Extolling the virtues and achievements of Stalin are an indispensable part of retroactive mythmaking here, in this country, but so are full and vigorous denials of any wrongdoing by Soviet soldiers in World War II. The interesting thing about Russia is the dependence on myth that makes political conversation and political dissent such a difficult enterprise. Truthmakers are seen as a constant threat to official positions; the authorities try to limit their freedom of movement as much as they can. There is no enthusiasm for giving truthmaking more than just a tiny bit of personal space.

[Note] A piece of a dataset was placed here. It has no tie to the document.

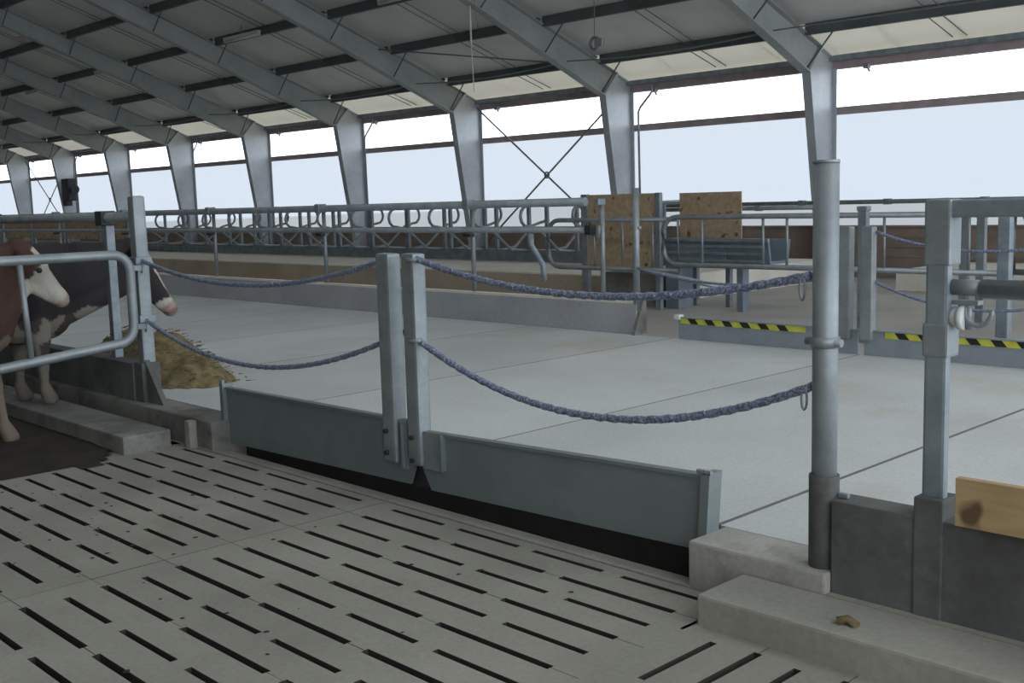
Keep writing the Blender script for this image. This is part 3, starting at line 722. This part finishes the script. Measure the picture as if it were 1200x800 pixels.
# dividers of the right stall row
D3 = None
for k in range(5):
    x = -8.2+1.5*k; y0 = 17.1
    t = thing('cubicle_divider', (x, 19.0, .33), 'curved steel stall divider before the brown wall at right, %s from the left' % NUM[k], 'divider', 'right row stall dividers')
    pts = [(x, 19.2, 1.25), (x, 18.0, 1.44)]+[(x, 17.45-.18*math.sin(a), 1.26+.18*math.cos(a)) for a in [i*PI/6 for i in range(7)]]+[(x, 17.8, .98), (x, 18.6, .45), (x, 19.2, .40)]
    obj('loop', tube(BM(), pts, .032, 8), 'galv_dark', t)

# ================================================================== SILAGE HEAP, MANURE, CRUMBS
bm = BM(); n = 26
def heap_h(x, y):
    d = ((x+9.3)/1.15)**2+((y-4.45)/.48)**2
    return max(0, 1-d)**.8*.36*(1+.15*math.sin(9*x+3*y))
vs = {}
for i in range(n+1):
    for j in range(n+1):
        x = -10.6+2.6*i/n; y = 3.88+1.2*j/n
        hh = heap_h(x, y); vs[i, j] = bm.verts.new((x, y, .197+hh+(random.uniform(-.012, .02) if hh > .01 else 0)))
for i in range(n):
    for j in range(n):
        f = [vs[i, j], vs[i+1, j], vs[i+1, j+1], vs[i, j+1]]
        if max(v.co.z for v in f) > .2: bm.faces.new(f)
for _ in range(500):   # straws
    x = random.uniform(-10.2, -8.1); y = random.uniform(3.95, 5.0); hh = heap_h(x, y)
    if hh < .01 and random.random() < .8: continue
    a = random.uniform(0, PI); l = random.uniform(.03, .09); z = .2+hh+.012
    dx, dy = math.cos(a)*l, math.sin(a)*l
    p = [bm.verts.new(v) for v in ((x, y, z), (x+dx, y+dy, z+random.uniform(0, .03)), (x+dx+.006, y+dy, z+.012), (x+.006, y, z+.01))]
    bm.faces.new(p)
obj('silage_heap', bm, 'hay', None, 'yellow brown silage heap behind the cow side post on the alley', 'fodder', kind='stuff')
bm = BM(); nx_, ny_ = 60, 40; vs = {}
from mathutils import noise
for i in range(nx_+1):
    for j in range(ny_+1):
        x = -13.5+6.75*i/nx_; y = .2+3.1*j/ny_
        e = min((-6.95-x)*1.2, 1)-.06+.30*noise.noise((x*2.2, y*2.2, 0))-max(0, (y-3.05)*1.5)
        vs[i, j] = (bm.verts.new((x, y, .0015+max(0, min(e, .35))*.05+.006*noise.noise((x*7, y*7, 2)))), e)
for i in range(nx_):
    for j in range(ny_):
        q = [vs[i, j], vs[i+1, j], vs[i+1, j+1], vs[i, j+1]]
        if min(a[1] for a in q) > .02: bm.faces.new([a[0] for a in q])
bmesh.ops.delete(bm, geom=[v for v in bm.verts if not v.link_faces], context='VERTS')
for f in bm.faces: f.smooth = True
obj('manure_shade_layer', bm, 'manure', None, 'wet manure with painted shade covering the slats under the cows', 'manure', kind='stuff')  # wet manure sheet, cow corner shade put into its colour
bm = BM()
for k in range(80):
    x = random.uniform(-7.4, -2.6); y = random.uniform(1.3, 3.5)
    if random.random() < .5: x = random.uniform(-6.9, -5.0); y = random.uniform(1.7, 2.6)
    rr = random.uniform(.005, .016)
    vv = [bm.verts.new((x+rr*math.cos(a)*random.uniform(.6, 1.3), y+rr*math.sin(a)*random.uniform(.6, 1.3), .0008)) for a in [i*PI/3 for i in range(6)]]
    tp = bm.verts.new((x, y, .001+rr*.3))
    for i in range(6): bm.faces.new([vv[i], vv[(i+1) % 6], tp])
obj('manure_crumbs', bm, 'manure', None, 'small dark manure crumbs scattered over the slatted floor', 'manure', kind='stuff')
bm = BM(); tube(bm, [(-1.93, 3.42, .135), (-1.90, 3.44, .145), (-1.86, 3.43, .135)], .016, 7)
obj('dropping', bm, 'hay', None, 'small brown dropping lying on the right concrete step', 'manure')

# ================================================================== COWS
def capsule(bm, a, b, ra, rb, sy=1):
    """convex hull of two balls"""
    vs = []
    for c, r in ((Vector(a), ra), (Vector(b), rb)):
        for i in range(1, 8):
            th = PI*i/8
            for k in range(12):
                ph = 2*PI*k/12
                vs.append(bm.verts.new(c+Vector((r*sy*math.sin(th)*math.cos(ph), r*math.sin(th)*math.sin(ph), r*math.cos(th)))))
        vs.append(bm.verts.new(c+Vector((0, 0, r)))); vs.append(bm.verts.new(c-Vector((0, 0, r))))
    res = bmesh.ops.convex_hull(bm, input=vs)
    bmesh.ops.delete(bm, geom=[g for g in res['geom_interior'] if isinstance(g, bmesh.types.BMVert)], context='VERTS')
def cow(name, loc, poll, muz, coat, label, legs, fz=0):
    t = thing(name, loc, label, 'cow')
    bm = BM(); P = Vector((0, *poll)); Mz = Vector((0, *muz))
    # trunk
    capsule(bm, (0, -.05, 1.02), (0, -1.1, 1.0), .33, .37, .82)
    capsule(bm, (0, .02, 1.15), (0, -1.35, 1.17), .23, .24, .8)
    capsule(bm, (0, .12, .86), (0, -.1, .9), .24, .3, .8)      # brisket
    capsule(bm, (0, -1.3, 1.05), (0, -1.45, .98), .31, .25, .85)  # rump
    capsule(bm, (0, -.9, .82), (0, -.4, .80), .30, .26, .85)   # belly
    # neck, dewlap
    nb = Vector((0, .05, 1.16)); capsule(bm, nb, P+Vector((0, -.09, -.05)), .25, .13, .7)
    capsule(bm, (0, .16, .90), P+Vector((0, -.06, -.24)), .22, .13, .5)
    capsule(bm, (0, .05, 1.05), P+Vector((0, -.08, -.10)), .28, .15, .6)
    # head: skull, face, muzzle, jaw
    d = (Mz-P).normalized(); back = Vector((0, -d.z, d.y)) if d.z > 0 else Vector((0, d.z, -d.y))
    capsule(bm, P, P+d*.16, .115, .115, .95)
    capsule(bm, P+d*.14, Mz-d*.06, .105, .065, .85)
    capsule(bm, Mz-d*.07, Mz-d*.02, .072, .068, 1.05)
    capsule(bm, P+d*.18+back*.09, Mz-d*.08+back*.045, .075, .045, .75)
    for s in (-1, 1):
        capsule(bm, P+Vector((s*.10, -.02, .0)), P+Vector((s*.24, -.06, -.03)), .035, .028)
        capsule(bm, P+Vector((s*.16, -.04, -.01)), P+Vector((s*.20, -.06, -.06)), .05, .03)
        capsule(bm, P+d*.15+Vector((s*.08, 0, 0)), P+d*.17+Vector((s*.085, 0, 0)), .038, .03)  # brow
    # legs
    for s, (fy, by) in zip((-1, 1), legs):
        X = s*.17
        capsule(bm, (X, -.02, .95), (X, fy*.5, .62), .15, .085, .8)
        capsule(bm, (X, fy*.5, .62), (X, fy*.8, .42), .070, .052)
        capsule(bm, (X, fy*.8, .42), (X, fy, .12+fz), .043, .036)
        capsule(bm, (X, fy, .13+fz), (X, fy+.03, .055+fz), .052, .062)
        capsule(bm, (X, fy+.03, .05+fz), (X, fy+.06, .04+fz), .062, .045)
        B = -1.35
        capsule(bm, (X, B, .95), (X, B+.12+by, .70), .22, .13, .7)
        capsule(bm, (X, B+.12+by, .70), (X, B-.14+by, .50), .11, .07)
        capsule(bm, (X, B-.14+by, .50), (X, B-.08+by, .13), .052, .045)
        capsule(bm, (X, B-.08+by, .13), (X, B-.03+by, .05), .052, .062)
    # tail
    capsule(bm, (0, -1.62, 1.2), (0, -1.72, .95), .045, .03); capsule(bm, (0, -1.72, .95), (0, -1.72, .5), .03, .04)
    me = bpy.data.meshes.new('raw'); bm.to_mesh(me); bm.free()
    ob = bpy.data.objects.new('raw', me); C.objects.link(ob)
    rm = ob.modifiers.new('r', 'REMESH'); rm.mode = 'VOXEL'; rm.voxel_size = .018
    sm = ob.modifiers.new('s', 'SMOOTH'); sm.factor = .5; sm.iterations = 5
    dg = bpy.context.evaluated_depsgraph_get(); dg.update()
    me2 = bpy.data.meshes.new_from_object(ob.evaluated_get(dg)); me2.name = 'body'
    bpy.data.objects.remove(ob)
    ca_ = me2.color_attributes.new('coat', 'FLOAT_COLOR', 'POINT')
    for i, v in enumerate(me2.vertices): ca_.data[i].color = (*coat(v.co, P, Mz), 1)
    for p in me2.polygons: p.use_smooth = True
    me2.materials.clear(); me2.materials.append(M['coat'])
    b = bpy.data.objects.new('body', me2); C.objects.link(b); b.parent = t
    dn = Vector((0, 0, 0))+t.location
    for s in (-1, 1):
        e = BM(); bmesh.ops.create_uvsphere(e, u_segments=12, v_segments=8, radius=.022)
        bmesh.ops.translate(e, verts=e.verts, vec=P+d*.165+Vector((s*.108, 0, 0))+dn); obj('eye', e, 'black', t)
        k_ = BM(); bmesh.ops.create_uvsphere(k_, u_segments=8, v_segments=6, radius=.012)
        bmesh.ops.translate(k_, verts=k_.verts, vec=Mz+Vector((s*.035, .035, .02))+dn); obj('nostril', k_, 'black', t)
    return t
WH = (.44, .41, .35); BK = (.020, .016, .017); BR = (.055, .024, .017); PK = (.34, .25, .21)
def nz(p, s, o=0): return noise.noise((p.x*s+o, p.y*s, p.z*s))
def coat1(p, P, Mz):
    d = (p-P).dot((Mz-P).normalized()); L = (Mz-P).length; n_ = nz(p, 6)
    if p.y > P.y-.15 and p.z < P.z+.3 and d > -.2 and (p-P).length < .95 and p.y > .45:
        if d > L-.09: return (.20, .12, .10) if d > L-.03 and p.z > Mz.z-.02 else PK
        side = (p-P).dot(Vector((0, (Mz-P).normalized().z*-1, (Mz-P).normalized().y)).normalized())
        if side > .055+.02*n_ and d > .05: return WH           # white blaze
        if d > L*.80+.04*n_: return WH
        return BK
    if p.z < .50+.06*n_: return (.19, .165, .13)
    if p.z < .80+.18*n_ and p.y > -.6: return (.20, .18, .15) if nz(p, 5, 9) > -.15 else (.05, .04, .035)
    return BK
def coat2(p, P, Mz):
    d = (p-P).dot((Mz-P).normalized()); L = (Mz-P).length; n_ = nz(p, 6, 5)
    if (p-P).length < L+.10 and p.y > P.y-.02 and p.y > .36:
        if d > L-.03: return PK
        if d > L*.30+.06*n_: return WH
        side = (p-P).dot(Vector((0, (Mz-P).normalized().z*-1, (Mz-P).normalized().y)).normalized())
        if side > .06 and d > .02: return WH
        return BR
    if p.z < .52+.05*n_: return (.17, .13, .10)
    if p.y > .1 and p.z < .72+.1*n_: return (.16, .12, .09)
    return BR
cow('cow', (-9.08, 3.36, 0.0), (.89, 1.31), (1.23, .76), coat1, 'black cow with white face reaching its head through the feed fence', [(-.05, .1), (.02, -.1)], .125)
cow('cow', (-8.40, 2.65, 0.0), (.42, 1.36), (.72, .98), coat2, 'red brown cow with white face standing nearest the tubular gate', [(.0, .1), (.16, -.1)])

Abkhazia in the late nineties. Ioseliani has been powerless for a long time and spends time in prison for organizing an attempted assassination of Shevardnadze. But the consequences of his invasion of Abkhazia are overwhelming. The region is locked in a limbo that makes both survival and defeat impossible, Russian and UN troops move around pointlessly sending reports on everything that moves to New York and Moscow.
Myths and truths are an integral part of any political culture. We cannot simply throw out the myths and opt for truths. It isn’t as easy as that. Myths and truths are used. The question is always to what purpose and in what way. Myths must be debunked all the time by truths. The irrational and irresponsible defense of myths creates the need for violence. But to insist on common truths is just as dangerous and irresponsible. The individual must challenge the state with truths if that is not possible then something will go wrong sooner or later. If individuals are enslaved in a position where the truth about themselves is so dangerous that they will grab thankfully the myths of glory and power that the state hands out to them in order not to have to reveal the truth about themselves, we are in a state of unlimited oppression.
Posted: September 3rd, 2010 under Essays.